Thursday, November 1, 2012

of many delinquent thoughts.

As usual, I have been called out for my lack of blog.  So here I am to right the wrongs of my said lack.  I have recently downloaded the mobile app for Blogger and I will try to post more often.  For now I will attempt to shake my head around and pour out some of the thoughts that have been rattling around in there.

Bro's
I was at the gym the other day (of course all the good stories come from the gym) and I was running on the treadmill, minding my own business, reading my latest Dr. Who book when I looked up and saw something that made think.

Ok, here is the set up:

Guy 1 (white ((I am not racist, just clarifying)) : Walks up to another guy that he knows apparently.
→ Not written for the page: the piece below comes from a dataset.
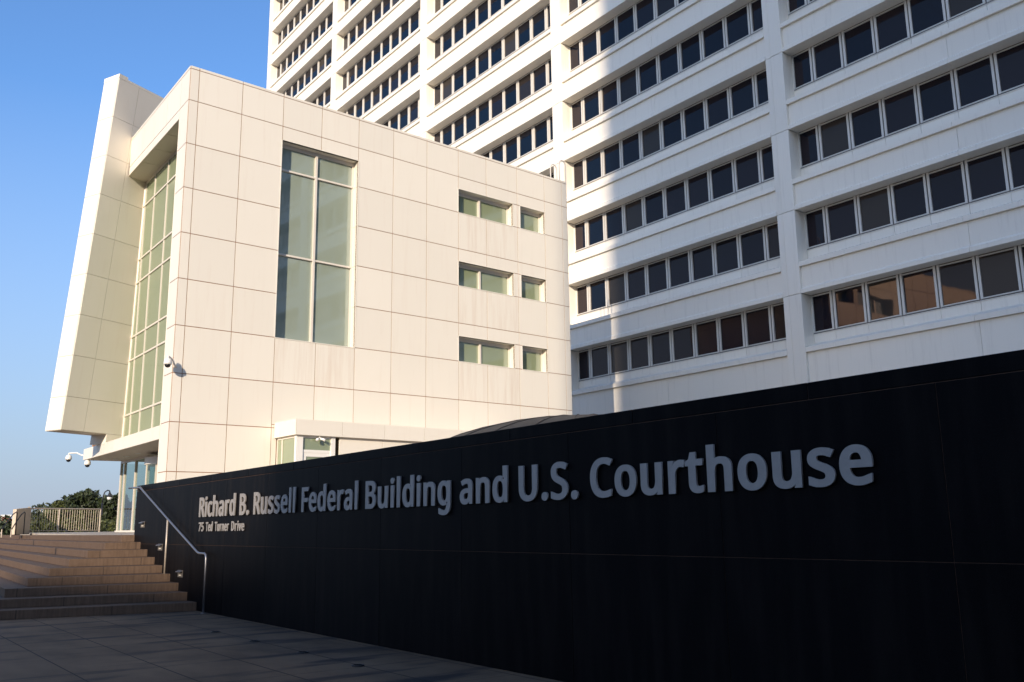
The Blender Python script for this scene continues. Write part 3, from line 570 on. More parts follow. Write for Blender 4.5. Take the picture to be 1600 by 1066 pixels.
    for a, b in ((.97, 2.05), (2.05, 3.75), (3.75, 5.45), (5.45, 7.15), (7.15, 8.8), (8.8, 10.5), (10.5, 12.25)):
        mb.fbox(Fl, a+.006, b-.006, 4.73, 5.20, -.02, .028)
    mb.fbox(Fl, .97, 12.24, 5.17, 5.20, -1.6, -.021)
    mb.box(P0.x-.02, P0.x+1.75, P0.y+12.22, P0.y+12.25, 4.73, 5.17)
    mb.build("canopy_fascia", M["cream"], root)
    mb = MB(); mb.fbox(Fl, .98, 12.21, 4.72, 4.75, -3.2, .02); mb.build("canopy_soffit", M["soffit"], root)
    for (x, y) in ((1.0, 10.87), (1.0, 9.14), (1.0, 7.4)):
        mb = MB(); mb.lathe((P0.x+x, P0.y+y, 4.700), [(.06, .004), (.10, 0), (.12, .004), (.12, .02)], 20); mb.build("downlight", M["lamp"], root)
    mb = MB()   # column return below the canopy
    mb.fbox(Fl, .94, .97, 1.5, 4.72, -1.9, .028); mb.build("column_return", M["cream"], root)
    # ---- glazed lobby under the canopy
    LX = P0.x+1.63
    f = MB(); ly = [12.30, 11.68, 9.93, 8.15]
    f.box(LX-.10, LX+.12, P0.y+8.15, P0.y+12.36, 1.52, 1.66)
    for y in ly: f.box(LX-.05, LX+.07, P0.y+y-.035, P0.y+y+.035, 1.66, 4.72)
    f.box(LX-.04, LX+.06, P0.y+8.15, P0.y+12.3, 4.62, 4.72)
    for x in (3.2, 5.0): f.box(P0.x+x-.035, P0.x+x+.035, P0.y+12.26, P0.y+12.34, 1.66, 4.72)
    f.box(LX+.12, P0.x+6, P0.y+12.22, P0.y+12.36, 1.52, 1.66)
    lob = f.build("lobby_glazing", M["alum"], root)
    for a, b in ((8.15, 9.93), (9.93, 11.68), (11.68, 12.30)):
        g = MB(); g.quad((LX, P0.y+a, 1.66), (LX, P0.y+b, 1.66), (LX, P0.y+b, 4.62), (LX, P0.y+a, 4.62)); g.build("glass_pane", M["clear"], lob)
    for a, b in ((1.63, 3.2), (3.2, 5.0)):
        g = MB(); g.quad((P0.x+a, P0.y+12.30, 1.66), (P0.x+b, P0.y+12.30, 1.66), (P0.x+b, P0.y+12.30, 4.62), (P0.x+a, P0.y+12.30, 4.62)); g.build("glass_pane", M["clear"], lob)
    mb = MB(); mb.box(P0.x+5.0, P0.x+5.1, P0.y+1.2, P0.y+12.34, 1.55, 4.70); mb.box(P0.x+1.9, P0.x+5.0, P0.y+1.0, P0.y+1.2, 1.55, 4.7); mb.build("lobby_back_wall", M["interior"], root)
    mb = MB(); mb.box(P0.x+1.6, P0.x+5.0, P0.y+1.2, P0.y+12.3, 1.50, 1.60); mb.build("lobby_floor", M["darkint"], root)
    # revolving door drum
    dc = (P0.x+2.55, P0.y+6.75, 0)
    mb = MB(); mb.lathe((dc[0], dc[1], 4.22), [(1.32, 0), (1.40, .02), (1.40, .30), (1.30, .34)], 48)
    door = mb.build("revolving_door", M["camwhite"], root)
    mb = MB()
    for a in range(0, 360, 30):
        mb.box(dc[0]+1.34*math.cos(R(a))-.03, dc[0]+1.34*math.cos(R(a))+.03, dc[1]+1.34*math.sin(R(a))-.03, dc[1]+1.34*math.sin(R(a))+.03, 1.6, 4.22)
    mb.build("door_post", M["alum"], door)
    mb = MB(); n = 36
    for i in range(n):
        a, b = 2*math.pi*i/n, 2*math.pi*(i+1)/n
        mb.quad((dc[0]+1.34*math.cos(a), dc[1]+1.34*math.sin(a), 1.6), (dc[0]+1.34*math.cos(b), dc[1]+1.34*math.sin(b), 1.6), (dc[0]+1.34*math.cos(b), dc[1]+1.34*math.sin(b), 4.22), (dc[0]+1.34*math.cos(a), dc[1]+1.34*math.sin(a), 4.22))
    mb.build("door_glass", M["clear"], door)
    # ---- body: roof, rear and right walls, floors and rooms
    mb = MB()
    body = [P0+X*.05+Y*.05, P0+U*(W-.12)+V*.05, P0+U*(W-.12)+V*11.5, P0+X*.9+Y*12.0, P0+X*.9+Y*8.4, P0+X*.05+Y*7.8]
    mb.prism([(p.x, p.y) for p in body], 17.55, 17.70); mb.build("roof", M["roof"], root)
    Fr = (P0+U*W, V, Z3, U)
    mb = MB(); clad(mb, Fr, grid_rects([0, 1.7, 3.4, 5.1, 6.8, 8.5, 10.2, 11.6], zs, [])); mb.build("right_cladding", M["cream"], root)
    mb = MB(); mb.fbox(Fr, .0, 11.6, 1.5, 18.3, -.12, 0); Fb = (P0+V*11.6, U, Z3, V); mb.fbox(Fb, .8, W, 5.0, 18.3, -.12, 0); mb.fbox(Fb, 5.8, W, 1.5, 5.0, -.12, 0)
    mb.build("rear_wall", M["seam"], root)
    mb = MB(); clad(mb, Fb, grid_rects([.8, 4, 7, 10, 13, 16, W], [z for z in zs if z > 5], [])); clad(mb, Fb, grid_rects([5.8, 8, 10, 13, 16, W], [z for z in zs if z < 5.4], [])); mb.build("rear_cladding", M["cream"], root)
    # parapet inner faces
    mb = MB(); mb.fbox(Ff, 0.1, W-.1, 17.7, 18.32, -.16, -.101); mb.fbox(Fr, .1, 11.5, 17.7, 18.32, -.18, -.121); mb.build("parapet_lining", M["cream"], root)
    # interior: floors and a plaster room wall
    mb = MB()
    for z in (5.0, 8.40, 11.75, 15.1):
        mb.prism([(p.x, p.y) for p in (P0+X*1.0+Y*.6, P0+U*(W-.2)+V*.6, P0+U*(W-.2)+V*11.3, P0+X*1.0+Y*11.3)], z-.15, z)
    mb.build("floor_slab", M["interior"], root)
    mb = MB(); mb.box(P0.x+3.3, P0.x+3.4, P0.y+3.4, P0.y+11, 5.0, 17.5)
    mb.fbox(Ff, 3.4, 18.6, 5.0, 17.5, -3.4, -3.3); mb.fbox(Ff, 9.4, 9.5, 5.0, 17.5, -3.3, -.5); mb.fbox(Ff, 2.9, 3.0, 5.0, 17.5, -3.3, -.5)
    mb.build("room_wall", M["interior"], root)
    mb = MB()
    mb.tube([P0+U*3.2+V*1.6+Z3*9.2, P0+U*8.6+V*1.6+Z3*12.4], .12, 6); mb.tube([P0+U*3.2+V*1.6+Z3*10.2, P0+U*8.6+V*1.6+Z3*13.4], .035, 6)
    for u in (4.6, 6.4): mb.tube([P0+U*u+V*1.0+Z3*14.9, P0+U*u+V*1.0+Z3*14.0], .02, 6)
    mb.build("stair_stringer", M["groove"], root)
    # ---- slanted fin
    d1 = Vector((math.sin(R(64)), math.cos(R(64)), 0)); d3 = Vector((math.sin(R(-24)), math.cos(R(-24)), 0))
    A = lambda z: P0+Vector((-.84-(20.8-z)*.0658, 7.19+(20.8-z)*.0513, z))
    TH = .95
    fz = [5.60, 6.93, 8.59, 10.27, 11.98, 13.69, 15.41, 17.13, 18.86, 20.62]
    def slab(mb, z0, z1, s0, s1, t0, t1, g=.007):
        z0 += g; z1 -= g
        P = lambda z, s, t: A(z)+d1*s+d3*t
        mb.hexa([P(z0, s0, t0), P(z0, s1, t0), P(z0, s1, t1), P(z0, s0, t1), P(z1, s0, t0), P(z1, s1, t0), P(z1, s1, t1), P(z1, s0, t1)])
    mb = MB()
    slab(mb, 5.60, 20.60, .02, 2.1, .02, TH-.02, 0); slab(mb, 5.60, 17.7, 2.1, 3.0, .02, TH-.02, 0); slab(mb, 17.7, 20.60, 2.1, 6.2, .02, TH-.02, 0)
    mb.build("fin_core", M["seam"], root)
    mb = MB()
    for z0, z1 in zip(fz[:-1], fz[1:]):
        slab(mb, z0, z1, 0, 1.04-.007, -.02, .02)
        s_end = 2.95 if z1 < 17 else 4.0
        slab(mb, z0, z1, 1.04+.007, s_end, -.02, .02)
        if z1 > 17: slab(mb, z0, z1, 4.014, 6.2, -.02, .02)
        slab(mb, z0, z1, -.02, .018, .021, TH)          # bright end face
        slab(mb, z0, z1, .02, 6.2 if z1 > 17 else 3.0, TH-.02, TH+.02)
    slab(mb, 5.20, 5.597, 2.15, 3.0, -.02, TH+.02, 0)
    slab(mb, 20.62, 20.82, -.02, .42, -.02, TH+.02, .004)
    slab(mb, 20.62, 20.72, .42, 6.2, -.018, .30, .004); slab(mb, 20.62, 20.72, .42, 6.2, TH-.28, TH+.018, .004)
    mb.build("fin", M["cream"], root)
    mb = MB(); slab(mb, 5.585, 5.60, .0, 2.15, 0, TH, 0); mb.build("fin_soffit", M["soffit"], root)
    # ---- vestibule: low flat-roofed side entrance in front of the front face
    v0 = -1.72
    Fv = (P0+V*v0, U, Z3, -V)
    mb = MB()
    for a, b in zip([3.82, 5.65, 7.45, 9.25, 11.05, 12.85], [5.65, 7.45, 9.25, 11.05, 12.85, 14.65]): mb.fbox(Fv, a+.006, b-.006, 4.86, 5.41, -.02, 0)
    Fvs = (P0+U*3.80, -V, Z3, -U)
    for a, b in ((.04, .50), (.50, 1.72)): mb.fbox(Fvs, a+.006, b-.004, 4.86, 5.41, -.02, 0)
    mb.fbox(Fv, 3.82, 14.6, 5.37, 5.40, -1.68, -.021)
    ves = mb.build("vestibule_canopy", M["cream"], root)
    mb = MB(); mb.fbox(Fv, 3.83, 14.6, 4.85, 4.88, -1.67, -.025); mb.build("vestibule_soffit", M["soffit"], ves)
    mb = MB()
    for a, b in ((5.62, 7.43), (7.43, 9.23), (9.23, 11.03), (11.03, 14.6)): mb.fbox(Fv, a+.006, b-.006, 1.5, 4.85, -.20, -.14)
    mb.build("vestibule_wall", M["cream"], root)
    f = MB()
    f.fbox(Fv, 3.90, 4.16, 1.5, 4.85, -.26, -.12)                         # white corner post
    f.fbox(Fv, 4.16, 5.28, 4.26, 4.36, -.24, -.16); f.fbox(Fv, 5.28, 5.44, 1.5, 4.85, -.26, -.12)
    f.fbox(Fv, 4.16, 5.28, 4.78, 4.85, -.24, -.16)
    f.fbox(Fv, 4.16, 4.32, 1.5, 4.26, -.22, -.17); f.fbox(Fv, 5.12, 5.28, 1.5, 4.26, -.22, -.17); f.fbox(Fv, 4.32, 5.12, 4.12, 4.26, -.22, -.17)
    dr = f.build("vestibule_door", M["camwhite"], root)
    g = MB(); g.fbox(Fv, 4.32, 5.12, 1.7, 4.12, -.205, -.195); g.fbox(Fv, 4.16, 5.28, 4.36, 4.78, -.205, -.195); g.build("glass_pane", M["cglass"], dr)
    f = MB(); Fs = (P0+U*3.92, -V, Z3, -U)
    f.fbox(Fs, .04, .10, 1.5, 4.85, -.05, 0); f.fbox(Fs, .42, .48, 1.5, 4.85, -.05, 0); f.fbox(Fs, .04, 1.5, 4.78, 4.85, -.05, 0)
    sw = f.build("side_window", M["alum"], root)
    g = MB(); g.fbox(Fs, .10, .42, 1.5, 4.78, -.035, -.025); g.fbox(Fs, .48, 1.46, 1.5, 4.78, -.035, -.025); g.build("glass_pane", M["cglass"], sw)
    mb = MB(); mb.fbox(Fv, 5.9, 5.95, 1.5, 4.8, -1.6, -.3); mb.build("vestibule_partition", M["interior"], root)
    rel(root)
pavilion()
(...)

Guy 2 (white ((still not racist)): 'Hey bro' (I am not close enough to hear what he says and Nicki Minaj is screaming about starships in my ears, so I likely wouldn't have heard what was said anyhow.)

Guy 1: Puts out his fist to get a "bro 5"

Guy 2: Goes for a fist bump

Me: *Gasp!*

Guy 1 & 2 : Have a collision of brotastic  awkwardness.

Guy 1 & 2: Quickly remove their hands as what just happened made them both nervous.

Guy 1 & 2: Say bye and walk away from each other, likely feeling like they will be getting a nasty letter from the bro comity on their poor performance.

Is there no real protocol for this?  I would feel like if I were a bro, I would need to learn the proper ways to successfully pull of a "bro hand greeting interaction."  I mean is there like a wink that you are supposed to give for fist bump, and like a slight shuffle to the right for a bro 5?  I would guess that white guys aren't as good as African American guys because they seem to get it better more frequently...although not always.  The other day a guy went for a hand slap and then slide to the finger tips...everything was going great until the other guy did a snap and explosion!!  The first guy was totally embarrassed because it looked like he had no idea they were on a snap and explosion friendship level.  My heart really went out to him.  I think there should be some type of manual for this; at the very least a pamphlet with do's and don'ts.  I am not saying that I would like to start bro-ing it up with guys from the gym, I am way too much of a germ-a-phobe for that. I would have to end my bro 5, finger slide with a squirt of purell.

Newest nerd shirt

So my newest nerd shirt came from here and I am in love!!  It is a timeline of popular spaceships from random nerdiness.  There is the TARDIS from Dr. Who, the Millennium Falcon from Star Wars, the ship from Battlestar Galactica, real spaceships Soyuz and Columbia, the ship from 2001 A space Odyssey, the Starship Enterprise from Star Trek, and of course the TARDIS again.  Of the ships from nerd shows, I have watched all and was thrilled to see them represented in such a way.  NERDS FOREVER!!

Exercise
I have gone the extra step (pun intended) of not holding onto the machines when I am doing any cardio at the gym.  Eliptical, stair machine, butt machine (I don't know the name, just that my butt is on fire when I get off of it, hence butt machine) and running of course.  Right after I finish keying everything into the machine and start going, I put my hands on my hips and get ready for the heat!  It sounds silly that simply not holding on to the handles would make that much of a difference, but let me assure you, it does!  Try it out next time you go, your core is really put to the test and you sweat like a pig in heat!


I have more stories, most recently, camping...that will be a long post, in order to accurately portray how much.....fun it was.